Yesterday I was reminded of the Hitchhikers Guide to the Galaxy. Not the whole thing, just those glasses that Zaphod wore all the time that were sensitive to peril. Any time they detected immanent danger they would turn utterly opaque preventing the wearer from seeing whatever it was that might alarm them. I think a rising stock market is like that in some respects. We see our 401K balances rising and start complaining about all manner of otherwise minor things because we can no longer see how close we are to utter oblivion.
All this was brought on by an email discussion that I had yesterday with a good friend of mine who runs the fixed income trading unit of a major Japanese bank. He’s a profoundly smart guy with years of experience, and a profit making history that I can only envy. He’s one of my ‘go to’ guys for information on the fixed income market, and there are few people whose opinion I respect more – none in his area of the markets. But I think he’s still got a pair of the Zaphod Beeblebrox glasses in his drawer somewhere.
“More QE would be a bad idea” he said “inflation is beginning to creep up and the rates are low – it makes no sense.” “I agree” I replied, “but we’re going to get it anyway. It’s just a question of whether we get a little bit of it this year in order to keep things from tipping over, or we get a ton of it next year after things have already gone pear shaped and we're into a new recession.”
We went on like that for a few hours. He explaining to me over and over all the reasons that more QE would be the wrong thing to do in this environment, and me explaining to him that I didn’t think it would matter – and that we would be getting more anyway.
In fairness, we were talking past each other. He was talking about what was 'right' and I was talking about what was likely. In truth we didn't really disagree. In fact, for the record, I think he was absolutely correct in everything he said. But it doesn’t change my mind. My friend was focused on the ‘battle inflation’ half of the Fed’s charter. And although that’s desperately important, I don’t believe it’s what Ben Bernanke is thinking about.
I think Bernanke, like everyone in government, is thinking about ‘control’. What’s most important for policy makers is that whatever policy they pursue, they want to make sure it leaves them in control of as much future decision making as possible.

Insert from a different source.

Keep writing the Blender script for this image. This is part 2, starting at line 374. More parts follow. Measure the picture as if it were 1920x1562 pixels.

Rule one for horseback riding is ‘stay on the horse’. And similarly, policy makers never want to pursue a policy that leaves them powerless in the future - whether it’s right, wrong, or other. This sounds horribly cynical, but in Bernanke’s case that isn’t really so. Another way to think about it is that he’s hoping to live to another day so he can continue to fight the fight.
You see, Bernanke knows precisely how to eliminate inflation. It’s no secret. It’s been done in the past, and it will absolutely be done again in the future. There will be a day when he will raise interest rates dramatically and inflation will melt away. But that day isn’t today. Today, he’s worried about deflation. And for deflation, there is no magic bullet like there is for inflation. On the contrary, he watched the Japanese flail about for nearly 2 decades now trying unsuccessfully to figure a way to tame it. Worse, in his mind it was deflation that caused the great depression. And as a long time student of the depression he probably wakes every morning saying to himself ‘today is not the day that America slips into darkness’.

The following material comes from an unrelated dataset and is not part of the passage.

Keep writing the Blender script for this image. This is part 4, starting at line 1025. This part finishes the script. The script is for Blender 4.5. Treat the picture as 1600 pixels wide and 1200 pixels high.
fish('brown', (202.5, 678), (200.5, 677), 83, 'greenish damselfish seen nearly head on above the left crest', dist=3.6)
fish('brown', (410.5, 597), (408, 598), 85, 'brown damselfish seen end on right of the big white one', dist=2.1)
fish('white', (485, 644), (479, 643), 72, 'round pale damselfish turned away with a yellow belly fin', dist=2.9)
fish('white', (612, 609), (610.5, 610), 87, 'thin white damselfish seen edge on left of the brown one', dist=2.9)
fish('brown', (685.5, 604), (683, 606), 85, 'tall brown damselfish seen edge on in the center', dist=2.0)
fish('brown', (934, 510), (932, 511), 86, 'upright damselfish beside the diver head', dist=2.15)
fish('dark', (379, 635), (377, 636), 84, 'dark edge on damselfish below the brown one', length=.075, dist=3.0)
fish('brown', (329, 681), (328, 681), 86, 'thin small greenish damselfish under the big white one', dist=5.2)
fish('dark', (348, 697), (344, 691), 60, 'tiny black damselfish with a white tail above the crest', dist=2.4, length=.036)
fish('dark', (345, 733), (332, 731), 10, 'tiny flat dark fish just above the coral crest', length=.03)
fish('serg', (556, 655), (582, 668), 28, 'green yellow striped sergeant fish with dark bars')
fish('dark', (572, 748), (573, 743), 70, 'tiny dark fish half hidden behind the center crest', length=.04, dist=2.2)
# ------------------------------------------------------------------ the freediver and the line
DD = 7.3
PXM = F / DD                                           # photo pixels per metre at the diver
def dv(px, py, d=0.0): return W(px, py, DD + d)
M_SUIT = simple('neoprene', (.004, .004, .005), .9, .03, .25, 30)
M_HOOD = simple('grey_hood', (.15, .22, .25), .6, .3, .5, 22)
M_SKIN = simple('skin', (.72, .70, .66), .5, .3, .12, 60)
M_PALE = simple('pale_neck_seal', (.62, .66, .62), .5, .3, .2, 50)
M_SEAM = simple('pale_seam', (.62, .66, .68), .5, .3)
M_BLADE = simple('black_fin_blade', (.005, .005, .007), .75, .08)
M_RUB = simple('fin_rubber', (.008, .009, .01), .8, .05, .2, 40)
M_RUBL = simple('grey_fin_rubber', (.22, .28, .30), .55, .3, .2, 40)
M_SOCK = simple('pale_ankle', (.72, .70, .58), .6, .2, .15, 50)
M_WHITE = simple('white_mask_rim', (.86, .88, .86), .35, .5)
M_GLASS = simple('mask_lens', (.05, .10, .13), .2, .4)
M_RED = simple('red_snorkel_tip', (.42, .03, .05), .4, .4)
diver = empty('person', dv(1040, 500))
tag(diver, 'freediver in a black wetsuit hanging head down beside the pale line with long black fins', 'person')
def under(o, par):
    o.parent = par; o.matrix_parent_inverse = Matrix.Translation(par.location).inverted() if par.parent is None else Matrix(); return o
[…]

The problem with that thinking right now though is that there is considerable debate about what ‘inflation’ actually is. Typically people look at the ‘Consumer Price Index’ to determine the inflation rate. But 43% of the CPI is based on housing, whose prices have cratered. So when you try to fill the hole made by deflation in housing with inflation in things like food and energy, you end up with a contradiction. People’s living standard falls due to rising prices of consumables while the traditional measure of CPI doesn’t indicate any inflation at all.

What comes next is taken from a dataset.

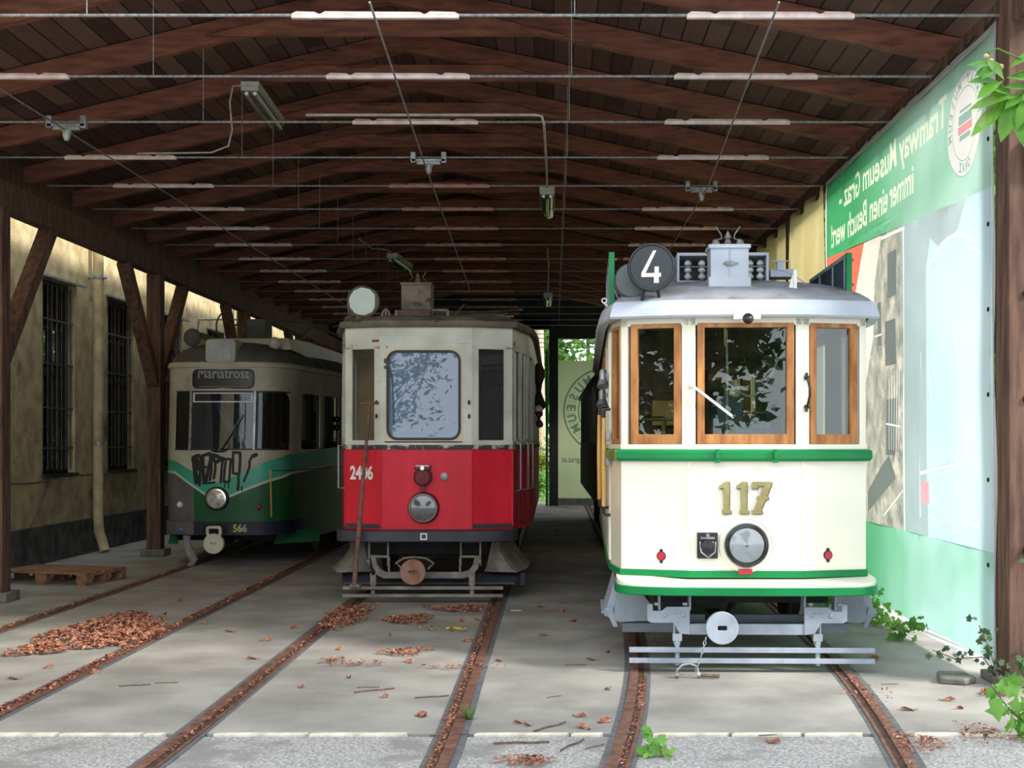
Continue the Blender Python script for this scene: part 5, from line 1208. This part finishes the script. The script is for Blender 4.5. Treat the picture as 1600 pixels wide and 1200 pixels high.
mats_b = [nb('hem', bmat('banner hem', (226, 228, 230))), nb('green', backlight_wash(bmat('banner green print', (72, 158, 104)), *wash_y, .62)), nb('orange', bmat('banner orange print', (222, 116, 90))),
          nb('street', bmat('banner street photo print', (176, 174, 160), (128, 130, 120), 5, c3=(196, 190, 172), c3amt=.58, c3scale=4)), nb('sky', bmat('banner sky print', (222, 214, 200))),
          nb('tram', backlight_wash(bmat('banner pale tram print', (170, 196, 206), (152, 182, 192), .7), *wash_y, .55)), nb('bluegrey', backlight_wash(bmat('banner grey blue print', (140, 158, 158), (124, 142, 142), 2), *wash_y, .4)),
          nb('line', bmat('banner line print', (226, 230, 228))), nb('lgreen', backlight_wash(bmat('banner lower green print', (64, 158, 96)), 12.6, 9.6, .72, (196, 226, 228))), nb('text', bmat('banner lettering print', (216, 222, 196))),
          nb('logo', bmat('logo pale print', (206, 204, 200))), nb('logog', bmat('logo grey print', (138, 164, 154))), nb('logor', bmat('logo red print', (204, 140, 140))), nb('pink', bmat('banner pink print', (222, 160, 166))), nb('dark', bmat('banner dark print', (112, 120, 116)))]
r = empty('banner', (0, 0, 0)); tag(r, 'huge green and pale blue museum banner with mirrored lettering, seen from behind', 'banner')
gl = lambda y: 3.36+(y-8.7)*.05
def rect4(a, b, c, d): return [(a, c), (b, c), (b, d), (a, d)]
S_ = NB
yi0, yi1, zi0, zi1 = y0+.05, y1-.04, z0+.06, z1-.05
lay = [(S_['hem'], [rect4(y0, y1, z0, z1)]), (S_['tram'], [rect4(yi0, yi1, zi0, zi1)]),
       (S_['bluegrey'], [[(10.25, .86), (10.98, .86), (10.98, gl(11)), (10.05, gl(10)), (10.3, 3.0)]]),
       (S_['bluegrey'], [[(9.3, gl(9.3)), (10.1, gl(10.1)), (10.2, 3.25), (9.9, 3.12), (9.5, 3.2)]]),
       (S_['street'], [rect4(10.98, yi1, .86, 3.6)]),
       (S_['sky'], [[(11.75, gl(11.7)), (yi1, gl(14)), (yi1, 2.2), (12.3, 2.2), (12.0, 2.6), (11.95, 3.1)]]),
       (S_['dark'], [rect4(11.15, 11.45, 2.9, 3.3), rect4(11.2, 11.55, 2.3, 2.7), rect4(11.2, 11.5, 1.5, 2.0), rect4(11.7, 11.85, 2.5, 2.9), [(11.2, 1.3), (12.2, .95), (12.2, 1.15), (11.4, 1.5)], rect4(12.5, 12.8, 1.6, 2.1), rect4(13.1, 13.4, 1.5, 2.0)]),
       (S_['orange'], [[(12.35, gl(12.3)), (yi1, gl(yi1)), (yi1, 2.75), (12.95, 2.75)]]),
       (S_['lgreen'], [rect4(yi0, yi1, zi0, .86)]),
       (S_['green'], [[(yi0, gl(yi0)), (yi1, gl(yi1)), (yi1, zi1), (yi0, zi1)]]),
       (S_['line'], line([(10.95, .86), (10.97, 2.0), (10.93, gl(10.9)-.02)], .018)+line([(10.9, gl(10.9)-.03), (11.75, gl(11.75)-.03)], .015)),
       (S_['line'], line([(10.45, 1.0), (10.45, 2.35)], .010)+line([(9.35, 1.47), (10.45, 1.36)], .013)+line([(9.0, 1.02), (9.35, 1.05)], .012)+line([(9.5, .95), (10.2, 1.02)], .008)),
       (S_['line'], line([(10.25-.14*k, 3.0+.22*math.sin(k*.28)-.002*k*k) for k in range(9)], .010)+line([(9.0, 2.95), (9.12, 3.0), (9.28, 3.02)], .012)+line([(10.25, 2.35), (10.2, 2.1), (10.1, 1.9)], .006)),
       (S_['line'], [q for k in range(5) for q in line([(11.1+k*.075, 1.55), (11.1+k*.08, 2.3-.03*k)], .006)]+line([(11.05, 1.75), (11.5, 1.78)], .008)+line([(11.0, 1.2), (11.6, .95)], .008)+line([(11.7, 2.6), (11.95, 2.6)], .008)),
       (S_['pink'], [rect4(10.22, 10.42, 1.12, 1.30)]),
       (S_['logo'], [[(9.33+.385*math.cos(a), 3.94+.385*math.sin(a)) for a in [2*math.pi*k/64 for k in range(64)]]]),
       (S_['logog'], ringpoly((9.33, 3.94), .262, .27)+ringpoly((9.33, 3.94), .377, .385)),
       (S_['logog'], [rect4(9.19, 9.47, 3.95, 4.02), rect4(9.21, 9.45, 4.04, 4.06), rect4(9.21, 9.45, 3.83, 3.87)]+ringtext('TRAMWAY MUSEUM', .29, .07, (9.33, 3.94), R(190), R(15.3))+ringtext('GRAZ', .352, .07, (9.33, 3.94), R(252), R(12), True)),
       (S_['logor'], [rect4(9.18, 9.48, 3.88, 3.94)]),
       (S_['text'], tpoly('Tramway Museum Graz -', .25, (9.76, 4.04), 1.02, .006)), (S_['text'], tpoly('immer einen Besuch wert!', .25, (10.66, 3.70), .85, .006)), (S_['text'], tpoly('online', .15, (12.85, 2.98), .8))]
printed_cloth('banner_cloth', mats_b, r, y0, y1, z0, z1, .06, lay, lambda u, v: (BX+wav(u, v), u, v))
for k in range(14):
    y = y0+.08+k*(y1-y0-.16)/13; m = MB(); m.lathe([(.017, 0), (.017, .008), (.008, .008)], (BX-.035, y, z1-.025), (-1, 0, 0), 10); m.tube([(BX-.03, y, z1-.02), (BX+.02, y, z1+.05)], .006, 5); m.build('eyelet', m_dark, r)
for k in range(8):
    m = MB(); m.lathe([(.016, 0), (.016, .008), (.008, .008)], (BX-.035, y0+.03, .2+k*.58), (-1, 0, 0), 10); m.build('eyelet', m_dark, r)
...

In the meantime, Bernanke is kept awake at night with visions of soup lines, and cardboard box cities. And measured against nightmares like those, I’m sure a CPI inflation number of 5% or so seems like it’s completely manageable. But that number will involve a bit of suspended disbelief. The degree to which people’s living standard will fall as a result of rising prices will be much more severe than those numbers will indicate.
But in the end I don’t think that will matter. There will be much talk and rumination. There will be screaming debates between Steve Liesman and Rick Santelli, and Ron Paul will go on TV and blame Ben Bernanke for everything from the violence in the Middle East to his lost dry cleaning. And none of it will change anything because Ben Bernanke DOES NOT have a pair of those peril sensitive glasses. He knows we’re still dangerously close to the edge, and as bad as more QE may seem to those of us blinded by rising markets, to him I think it seems like small potatoes.
So the question isn’t whether more QE is a good idea or a bad one. The question is whether it’s better to be in an economic environment where the policy makers know all the demons and all the threats and have a ready set of tools to handle them, or whether we should wander off into the dark unknown where our best tools are all useless, and the demons are fierce. It’s still a choice between Japanese deflation where the policymaker is powerless, or Argentinean inflation where he knows how to end it as soon as the economy will justify it. It’s not a choice between right and wrong, it’s a choice between known evil with known solutions and unknown evil where the solutions are a mystery.
As much as the politics of the day will allow, Ben Bernanke will choose the devil he knows. And what’s more, I think he’s absolutely right to do so.